* [DIRECTIONS] Retype the material in full, keeping every word the same.

** Start of DATA SEGMENT **

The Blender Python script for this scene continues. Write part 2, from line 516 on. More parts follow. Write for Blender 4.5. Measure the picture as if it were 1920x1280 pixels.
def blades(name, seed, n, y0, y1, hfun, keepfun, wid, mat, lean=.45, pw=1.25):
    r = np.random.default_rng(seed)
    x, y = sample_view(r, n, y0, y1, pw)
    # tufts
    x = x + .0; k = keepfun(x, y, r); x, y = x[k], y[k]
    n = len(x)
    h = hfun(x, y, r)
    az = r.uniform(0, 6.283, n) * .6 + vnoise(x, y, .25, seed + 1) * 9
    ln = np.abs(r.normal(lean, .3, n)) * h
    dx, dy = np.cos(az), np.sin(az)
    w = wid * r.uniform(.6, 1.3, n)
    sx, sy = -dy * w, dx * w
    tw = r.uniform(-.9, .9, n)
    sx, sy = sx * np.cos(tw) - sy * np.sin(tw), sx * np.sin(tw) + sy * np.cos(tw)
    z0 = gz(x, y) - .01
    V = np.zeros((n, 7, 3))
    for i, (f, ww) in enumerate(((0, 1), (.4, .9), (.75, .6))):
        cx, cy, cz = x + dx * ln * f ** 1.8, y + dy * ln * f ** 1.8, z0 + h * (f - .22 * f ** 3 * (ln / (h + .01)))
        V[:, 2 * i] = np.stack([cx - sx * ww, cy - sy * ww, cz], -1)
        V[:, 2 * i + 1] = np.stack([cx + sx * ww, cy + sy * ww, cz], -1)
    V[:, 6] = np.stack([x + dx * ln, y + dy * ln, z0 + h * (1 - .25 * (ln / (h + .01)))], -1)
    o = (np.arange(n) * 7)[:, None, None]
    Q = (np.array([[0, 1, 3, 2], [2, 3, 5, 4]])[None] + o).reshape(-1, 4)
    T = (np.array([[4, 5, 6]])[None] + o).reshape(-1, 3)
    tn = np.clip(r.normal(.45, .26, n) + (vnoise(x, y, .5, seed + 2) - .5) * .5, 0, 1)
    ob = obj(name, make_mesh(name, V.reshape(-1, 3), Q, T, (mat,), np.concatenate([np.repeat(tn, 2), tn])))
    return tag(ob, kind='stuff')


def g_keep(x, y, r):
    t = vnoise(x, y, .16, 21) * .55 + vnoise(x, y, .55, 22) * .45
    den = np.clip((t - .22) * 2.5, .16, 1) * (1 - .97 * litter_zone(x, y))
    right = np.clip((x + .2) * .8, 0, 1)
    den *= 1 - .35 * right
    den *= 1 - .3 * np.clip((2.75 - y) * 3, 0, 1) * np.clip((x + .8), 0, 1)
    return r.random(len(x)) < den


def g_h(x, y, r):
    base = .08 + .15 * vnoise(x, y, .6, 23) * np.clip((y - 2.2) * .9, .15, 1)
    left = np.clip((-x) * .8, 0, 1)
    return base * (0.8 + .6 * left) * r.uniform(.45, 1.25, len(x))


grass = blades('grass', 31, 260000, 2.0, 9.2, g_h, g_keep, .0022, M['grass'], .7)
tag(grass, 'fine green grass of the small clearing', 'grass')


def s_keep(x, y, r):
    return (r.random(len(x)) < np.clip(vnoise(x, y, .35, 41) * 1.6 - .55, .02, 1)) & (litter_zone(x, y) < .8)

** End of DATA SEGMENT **

* [THE COMPLETED TASK]
The Blender Python script for this scene continues. Write part 2, from line 516 on. More parts follow. Write for Blender 4.5. Measure the picture as if it were 1920x1280 pixels.
def blades(name, seed, n, y0, y1, hfun, keepfun, wid, mat, lean=.45, pw=1.25):
    r = np.random.default_rng(seed)
    x, y = sample_view(r, n, y0, y1, pw)
    # tufts
    x = x + .0; k = keepfun(x, y, r); x, y = x[k], y[k]
    n = len(x)
    h = hfun(x, y, r)
    az = r.uniform(0, 6.283, n) * .6 + vnoise(x, y, .25, seed + 1) * 9
    ln = np.abs(r.normal(lean, .3, n)) * h
    dx, dy = np.cos(az), np.sin(az)
    w = wid * r.uniform(.6, 1.3, n)
    sx, sy = -dy * w, dx * w
    tw = r.uniform(-.9, .9, n)
    sx, sy = sx * np.cos(tw) - sy * np.sin(tw), sx * np.sin(tw) + sy * np.cos(tw)
    z0 = gz(x, y) - .01
    V = np.zeros((n, 7, 3))
    for i, (f, ww) in enumerate(((0, 1), (.4, .9), (.75, .6))):
        cx, cy, cz = x + dx * ln * f ** 1.8, y + dy * ln * f ** 1.8, z0 + h * (f - .22 * f ** 3 * (ln / (h + .01)))
        V[:, 2 * i] = np.stack([cx - sx * ww, cy - sy * ww, cz], -1)
        V[:, 2 * i + 1] = np.stack([cx + sx * ww, cy + sy * ww, cz], -1)
    V[:, 6] = np.stack([x + dx * ln, y + dy * ln, z0 + h * (1 - .25 * (ln / (h + .01)))], -1)
    o = (np.arange(n) * 7)[:, None, None]
    Q = (np.array([[0, 1, 3, 2], [2, 3, 5, 4]])[None] + o).reshape(-1, 4)
    T = (np.array([[4, 5, 6]])[None] + o).reshape(-1, 3)
    tn = np.clip(r.normal(.45, .26, n) + (vnoise(x, y, .5, seed + 2) - .5) * .5, 0, 1)
    ob = obj(name, make_mesh(name, V.reshape(-1, 3), Q, T, (mat,), np.concatenate([np.repeat(tn, 2), tn])))
    return tag(ob, kind='stuff')


def g_keep(x, y, r):
    t = vnoise(x, y, .16, 21) * .55 + vnoise(x, y, .55, 22) * .45
    den = np.clip((t - .22) * 2.5, .16, 1) * (1 - .97 * litter_zone(x, y))
    right = np.clip((x + .2) * .8, 0, 1)
    den *= 1 - .35 * right
    den *= 1 - .3 * np.clip((2.75 - y) * 3, 0, 1) * np.clip((x + .8), 0, 1)
    return r.random(len(x)) < den


def g_h(x, y, r):
    base = .08 + .15 * vnoise(x, y, .6, 23) * np.clip((y - 2.2) * .9, .15, 1)
    left = np.clip((-x) * .8, 0, 1)
    return base * (0.8 + .6 * left) * r.uniform(.45, 1.25, len(x))


grass = blades('grass', 31, 260000, 2.0, 9.2, g_h, g_keep, .0022, M['grass'], .7)
tag(grass, 'fine green grass of the small clearing', 'grass')


def s_keep(x, y, r):
    return (r.random(len(x)) < np.clip(vnoise(x, y, .35, 41) * 1.6 - .55, .02, 1)) & (litter_zone(x, y) < .8)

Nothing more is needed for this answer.